▼

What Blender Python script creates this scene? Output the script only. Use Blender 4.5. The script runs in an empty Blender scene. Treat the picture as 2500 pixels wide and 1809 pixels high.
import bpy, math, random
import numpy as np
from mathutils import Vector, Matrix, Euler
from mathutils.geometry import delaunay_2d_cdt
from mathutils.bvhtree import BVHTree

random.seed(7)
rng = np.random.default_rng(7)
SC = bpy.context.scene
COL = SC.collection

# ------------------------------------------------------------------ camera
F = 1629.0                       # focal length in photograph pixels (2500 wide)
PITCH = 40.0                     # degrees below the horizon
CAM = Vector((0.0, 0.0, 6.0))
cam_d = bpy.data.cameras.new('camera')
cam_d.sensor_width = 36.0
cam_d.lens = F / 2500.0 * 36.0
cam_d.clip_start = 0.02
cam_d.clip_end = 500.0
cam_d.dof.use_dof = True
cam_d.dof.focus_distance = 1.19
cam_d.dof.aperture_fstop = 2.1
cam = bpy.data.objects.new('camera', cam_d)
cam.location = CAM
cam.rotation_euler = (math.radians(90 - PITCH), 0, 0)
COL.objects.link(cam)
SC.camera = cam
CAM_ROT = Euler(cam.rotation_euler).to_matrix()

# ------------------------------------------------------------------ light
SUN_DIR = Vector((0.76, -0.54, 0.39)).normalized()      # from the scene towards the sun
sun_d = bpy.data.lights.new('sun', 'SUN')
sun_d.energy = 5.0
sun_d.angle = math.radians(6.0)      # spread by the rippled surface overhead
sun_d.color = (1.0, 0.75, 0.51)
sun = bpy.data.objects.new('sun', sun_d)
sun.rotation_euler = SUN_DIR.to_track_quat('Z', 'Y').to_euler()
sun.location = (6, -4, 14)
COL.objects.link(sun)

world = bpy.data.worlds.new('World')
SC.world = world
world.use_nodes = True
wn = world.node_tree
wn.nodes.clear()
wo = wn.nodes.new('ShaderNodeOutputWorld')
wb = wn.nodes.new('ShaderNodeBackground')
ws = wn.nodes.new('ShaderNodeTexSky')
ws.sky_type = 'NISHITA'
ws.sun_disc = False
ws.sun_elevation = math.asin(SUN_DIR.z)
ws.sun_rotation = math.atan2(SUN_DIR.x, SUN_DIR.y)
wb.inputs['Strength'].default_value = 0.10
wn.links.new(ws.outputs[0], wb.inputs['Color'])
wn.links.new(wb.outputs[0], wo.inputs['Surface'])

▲

JOB
Give every line of the material again, exactly as it reads.

THE RESULT
What Blender Python script creates this scene? Output the script only. Use Blender 4.5. The script runs in an empty Blender scene. Treat the picture as 2500 pixels wide and 1809 pixels high.
import bpy, math, random
import numpy as np
from mathutils import Vector, Matrix, Euler
from mathutils.geometry import delaunay_2d_cdt
from mathutils.bvhtree import BVHTree

random.seed(7)
rng = np.random.default_rng(7)
SC = bpy.context.scene
COL = SC.collection

# ------------------------------------------------------------------ camera
F = 1629.0                       # focal length in photograph pixels (2500 wide)
PITCH = 40.0                     # degrees below the horizon
CAM = Vector((0.0, 0.0, 6.0))
cam_d = bpy.data.cameras.new('camera')
cam_d.sensor_width = 36.0
cam_d.lens = F / 2500.0 * 36.0
cam_d.clip_start = 0.02
cam_d.clip_end = 500.0
cam_d.dof.use_dof = True
cam_d.dof.focus_distance = 1.19
cam_d.dof.aperture_fstop = 2.1
cam = bpy.data.objects.new('camera', cam_d)
cam.location = CAM
cam.rotation_euler = (math.radians(90 - PITCH), 0, 0)
COL.objects.link(cam)
SC.camera = cam
CAM_ROT = Euler(cam.rotation_euler).to_matrix()

# ------------------------------------------------------------------ light
SUN_DIR = Vector((0.76, -0.54, 0.39)).normalized()      # from the scene towards the sun
sun_d = bpy.data.lights.new('sun', 'SUN')
sun_d.energy = 5.0
sun_d.angle = math.radians(6.0)      # spread by the rippled surface overhead
sun_d.color = (1.0, 0.75, 0.51)
sun = bpy.data.objects.new('sun', sun_d)
sun.rotation_euler = SUN_DIR.to_track_quat('Z', 'Y').to_euler()
sun.location = (6, -4, 14)
COL.objects.link(sun)

world = bpy.data.worlds.new('World')
SC.world = world
world.use_nodes = True
wn = world.node_tree
wn.nodes.clear()
wo = wn.nodes.new('ShaderNodeOutputWorld')
wb = wn.nodes.new('ShaderNodeBackground')
ws = wn.nodes.new('ShaderNodeTexSky')
ws.sky_type = 'NISHITA'
ws.sun_disc = False
ws.sun_elevation = math.asin(SUN_DIR.z)
ws.sun_rotation = math.atan2(SUN_DIR.x, SUN_DIR.y)
wb.inputs['Strength'].default_value = 0.10
wn.links.new(ws.outputs[0], wb.inputs['Color'])
wn.links.new(wb.outputs[0], wo.inputs['Surface'])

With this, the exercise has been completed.